+++ Input records +++
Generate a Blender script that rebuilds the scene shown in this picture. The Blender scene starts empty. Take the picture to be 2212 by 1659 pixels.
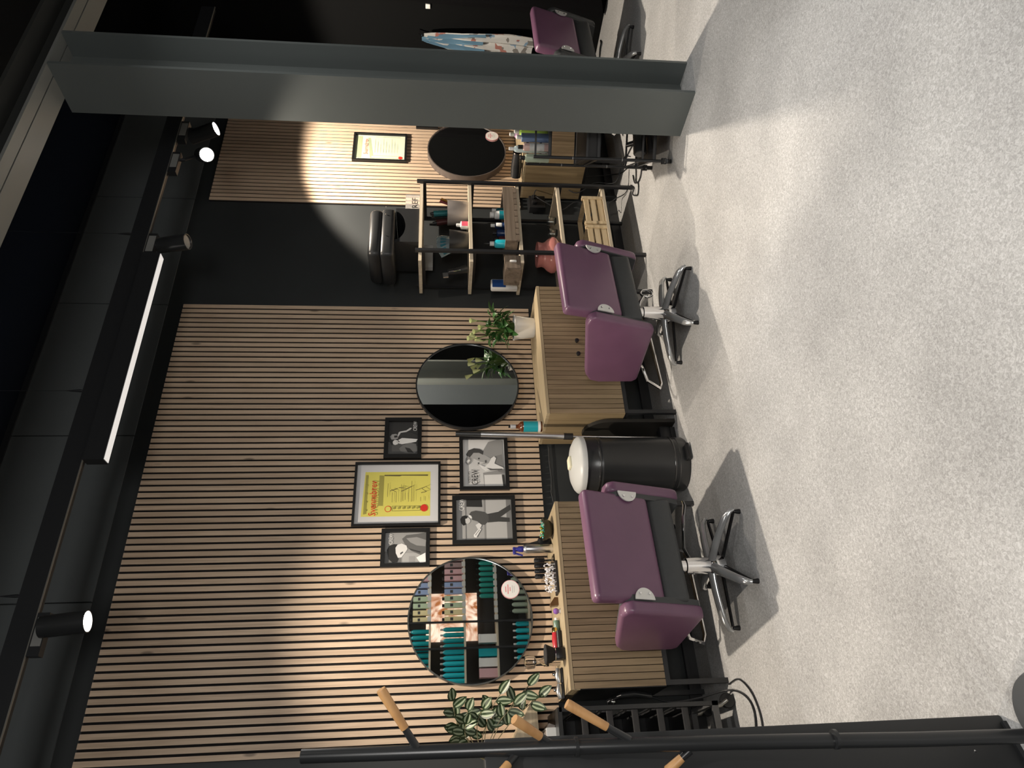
import bpy, bmesh, math, random
from mathutils import Vector, Matrix
R = math.radians
rnd = random.Random(7)
SC = bpy.context.scene
COL = SC.collection

# ---------------------------------------------------------------- camera, world, lights
def cam_setup():
    yaw, pitch, roll, D, H = R(31.49), R(5.74), R(0.18), 4.063, 1.424
    cy, sy, cp, sp = math.cos(yaw), math.sin(yaw), math.cos(pitch), math.sin(pitch)
    f = Vector((sy*cp, cy*cp, -sp)); r = Vector((cy, -sy, 0)); u = r.cross(f)
    c, s = math.cos(roll), math.sin(roll)
    r2 = c*r + s*u; u2 = -s*r + c*u
    cd = bpy.data.cameras.new('camera'); co = bpy.data.objects.new('camera', cd); COL.objects.link(co)
    cd.sensor_fit = 'HORIZONTAL'; cd.sensor_width = 36; cd.lens = 36*1530/2212; cd.clip_start = .05; cd.clip_end = 100
    x, y, z = -u2, r2, -f          # the phone was held upright, the picture lies on its side
    co.matrix_world = Matrix(((x.x, y.x, z.x, 0), (x.y, y.y, z.y, -D), (x.z, y.z, z.z, H), (0, 0, 0, 1)))
    SC.camera = co
cam_setup()
SC.view_settings.view_transform = 'Standard'; SC.view_settings.look = 'None'
SC.view_settings.gamma = 1; SC.view_settings.use_curve_mapping = False
SC.view_settings.exposure = 0.25
w = bpy.data.worlds.new('world'); SC.world = w; w.use_nodes = True
w.node_tree.nodes['Background'].inputs[0].default_value = (.55, .65, .8, 1)
w.node_tree.nodes['Background'].inputs[1].default_value = .004

def spot(loc, target, watts, deg, blend=.25, col=(1, .9, .78), size=.03, name='spot_lamp'):
    l = bpy.data.lights.new(name, 'SPOT'); l.energy = watts; l.spot_size = R(deg); l.spot_blend = blend
    l.color = col; l.shadow_soft_size = size
    o = bpy.data.objects.new(name, l); COL.objects.link(o); o.location = loc
    d = Vector(target)-Vector(loc); o.rotation_euler = d.to_track_quat('-Z', 'Y').to_euler()
    return o
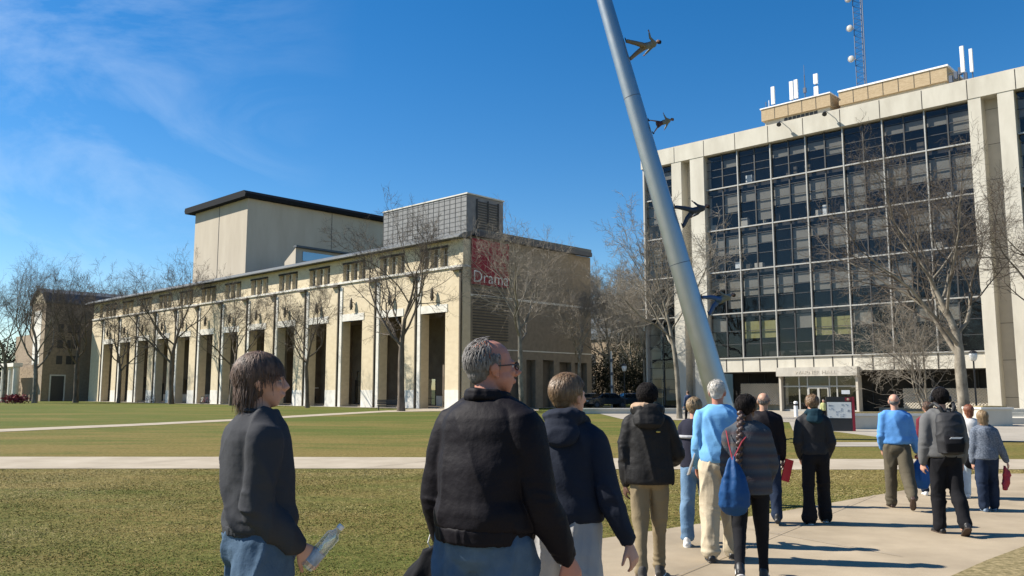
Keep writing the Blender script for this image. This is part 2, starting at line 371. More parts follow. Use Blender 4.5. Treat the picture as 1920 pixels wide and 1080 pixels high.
# zinc clad box behind the corner
zb=MB(); zb.box(-13.3,-.62,1.05,5.98,16.5,20.2); zb.build('zinc_box_wall',M_panel,thr)
zj=MB()
for i in range(17): zj.box(-13.3+i*.79,-13.28+i*.79,1.02,1.05,16.6,20.2)
for i in range(8): zj.box(-13.3,-.62,1.025,1.05,16.8+i*.45,16.82+i*.45)
zj.build('cladding_seam',mat('seam_grey',(0.10,0.10,0.10),rough=.7),thr)
zl=MB()
for i in range(11): zl.box(-.62,-.52,2.4,5.2,17.1+i*.25,17.2+i*.25)
zl.box(-.62,-.5,2.3,2.4,17,19.9); zl.box(-.62,-.5,5.2,5.3,17,19.9); zl.box(-.62,-.5,3.8,3.88,17,19.9)
zl.build('vent_louvre',M_frame,thr)
MB().box(-13.4,-.5,.98,6.05,20.2,20.32).build('zinc_box_cap',M_lime,thr)
# monitor dormer on the roof
dm=MB(); dm.prism([(-40.4,16.6),(-40.4,18.4),(-37.8,20.0),(-37.8,16.6)],'y',6,19); dm.build('dormer_wall',M_sand,thr)
MB().box(-37.9,-37.2,5.7,19.2,20.0,20.25).build('dormer_roof',M_roofm,thr)
MB().box(-37.78,-37.7,7,18,18.4,19.6).build('dormer_window',M_glassb,thr)
MB().box(-88,-68,7,20,16.8,18.2).build('rear_roof_box',M_roofm,thr)
# banner hangs on the side wall
bn=tag(empty('banner',PC,AZ),'dark red banner reading Drama high on the shaded side wall','banner')
MB().box(.14,.17,.95,5.98,11.55,15.85).build('cloth',M_maroon,bn,fix=True)
text('Drama',1.62,(.19,1.1,11.75),(math.pi/2,0,math.pi/2),M_white,bn,sx=1.08,ext=.004,thin=-.012)
f=MB(); f.box(.05,.13,.9,6.03,15.86,15.95); f.box(.05,.13,.9,6.03,11.44,11.53); each(f,'rail',M_frame,bn)
# things under the arcade
def bench(loc,rz,label,L=1.8):
    t=tag(empty('bench',loc,rz),label,'bench')
    s=MB(); [s.box(-L/2,L/2,-.25+i*.13,-.14+i*.13,.42,.46) for i in range(4)]; s.build('seat',M_frame,t)
    for sx in (-L/2+.15,L/2-.15): MB().box(sx-.04,sx+.04,-.22,.22,0,.42).build('leg',M_frame,t)
    s=MB(); [s.box(-L/2,L/2,.27,.30,.55+i*.13,.65+i*.13) for i in range(3)]; s.build('backrest',M_frame,t)
    return t
gb=ground(731,769.5); bench((gb.x,gb.y,0),R(8),'dark bench on the lawn just left of the tallest tree by the arcade',2.2)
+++
Work to complete:
Keep the pictures out of your copy, and repeat every entry above exactly.

Output below:
Generate a Blender script that rebuilds the scene shown in this picture. The Blender scene starts empty. Take the picture to be 2212 by 1659 pixels.
import bpy, bmesh, math, random
from mathutils import Vector, Matrix
R = math.radians
rnd = random.Random(7)
SC = bpy.context.scene
COL = SC.collection

# ---------------------------------------------------------------- camera, world, lights
def cam_setup():
    yaw, pitch, roll, D, H = R(31.49), R(5.74), R(0.18), 4.063, 1.424
    cy, sy, cp, sp = math.cos(yaw), math.sin(yaw), math.cos(pitch), math.sin(pitch)
    f = Vector((sy*cp, cy*cp, -sp)); r = Vector((cy, -sy, 0)); u = r.cross(f)
    c, s = math.cos(roll), math.sin(roll)
    r2 = c*r + s*u; u2 = -s*r + c*u
    cd = bpy.data.cameras.new('camera'); co = bpy.data.objects.new('camera', cd); COL.objects.link(co)
    cd.sensor_fit = 'HORIZONTAL'; cd.sensor_width = 36; cd.lens = 36*1530/2212; cd.clip_start = .05; cd.clip_end = 100
    x, y, z = -u2, r2, -f          # the phone was held upright, the picture lies on its side
    co.matrix_world = Matrix(((x.x, y.x, z.x, 0), (x.y, y.y, z.y, -D), (x.z, y.z, z.z, H), (0, 0, 0, 1)))
    SC.camera = co
cam_setup()
SC.view_settings.view_transform = 'Standard'; SC.view_settings.look = 'None'
SC.view_settings.gamma = 1; SC.view_settings.use_curve_mapping = False
SC.view_settings.exposure = 0.25
w = bpy.data.worlds.new('world'); SC.world = w; w.use_nodes = True
w.node_tree.nodes['Background'].inputs[0].default_value = (.55, .65, .8, 1)
w.node_tree.nodes['Background'].inputs[1].default_value = .004

def spot(loc, target, watts, deg, blend=.25, col=(1, .9, .78), size=.03, name='spot_lamp'):
    l = bpy.data.lights.new(name, 'SPOT'); l.energy = watts; l.spot_size = R(deg); l.spot_blend = blend
    l.color = col; l.shadow_soft_size = size
    o = bpy.data.objects.new(name, l); COL.objects.link(o); o.location = loc
    d = Vector(target)-Vector(loc); o.rotation_euler = d.to_track_quat('-Z', 'Y').to_euler()
    return o
Keep writing the Blender script for this image. This is part 2, starting at line 371. More parts follow. Use Blender 4.5. Treat the picture as 1920 pixels wide and 1080 pixels high.
# zinc clad box behind the corner
zb=MB(); zb.box(-13.3,-.62,1.05,5.98,16.5,20.2); zb.build('zinc_box_wall',M_panel,thr)
zj=MB()
for i in range(17): zj.box(-13.3+i*.79,-13.28+i*.79,1.02,1.05,16.6,20.2)
for i in range(8): zj.box(-13.3,-.62,1.025,1.05,16.8+i*.45,16.82+i*.45)
zj.build('cladding_seam',mat('seam_grey',(0.10,0.10,0.10),rough=.7),thr)
zl=MB()
for i in range(11): zl.box(-.62,-.52,2.4,5.2,17.1+i*.25,17.2+i*.25)
zl.box(-.62,-.5,2.3,2.4,17,19.9); zl.box(-.62,-.5,5.2,5.3,17,19.9); zl.box(-.62,-.5,3.8,3.88,17,19.9)
zl.build('vent_louvre',M_frame,thr)
MB().box(-13.4,-.5,.98,6.05,20.2,20.32).build('zinc_box_cap',M_lime,thr)
# monitor dormer on the roof
dm=MB(); dm.prism([(-40.4,16.6),(-40.4,18.4),(-37.8,20.0),(-37.8,16.6)],'y',6,19); dm.build('dormer_wall',M_sand,thr)
MB().box(-37.9,-37.2,5.7,19.2,20.0,20.25).build('dormer_roof',M_roofm,thr)
MB().box(-37.78,-37.7,7,18,18.4,19.6).build('dormer_window',M_glassb,thr)
MB().box(-88,-68,7,20,16.8,18.2).build('rear_roof_box',M_roofm,thr)
# banner hangs on the side wall
bn=tag(empty('banner',PC,AZ),'dark red banner reading Drama high on the shaded side wall','banner')
MB().box(.14,.17,.95,5.98,11.55,15.85).build('cloth',M_maroon,bn,fix=True)
text('Drama',1.62,(.19,1.1,11.75),(math.pi/2,0,math.pi/2),M_white,bn,sx=1.08,ext=.004,thin=-.012)
f=MB(); f.box(.05,.13,.9,6.03,15.86,15.95); f.box(.05,.13,.9,6.03,11.44,11.53); each(f,'rail',M_frame,bn)
# things under the arcade
def bench(loc,rz,label,L=1.8):
    t=tag(empty('bench',loc,rz),label,'bench')
    s=MB(); [s.box(-L/2,L/2,-.25+i*.13,-.14+i*.13,.42,.46) for i in range(4)]; s.build('seat',M_frame,t)
    for sx in (-L/2+.15,L/2-.15): MB().box(sx-.04,sx+.04,-.22,.22,0,.42).build('leg',M_frame,t)
    s=MB(); [s.box(-L/2,L/2,.27,.30,.55+i*.13,.65+i*.13) for i in range(3)]; s.build('backrest',M_frame,t)
    return t
gb=ground(731,769.5); bench((gb.x,gb.y,0),R(8),'dark bench on the lawn just left of the tallest tree by the arcade',2.2)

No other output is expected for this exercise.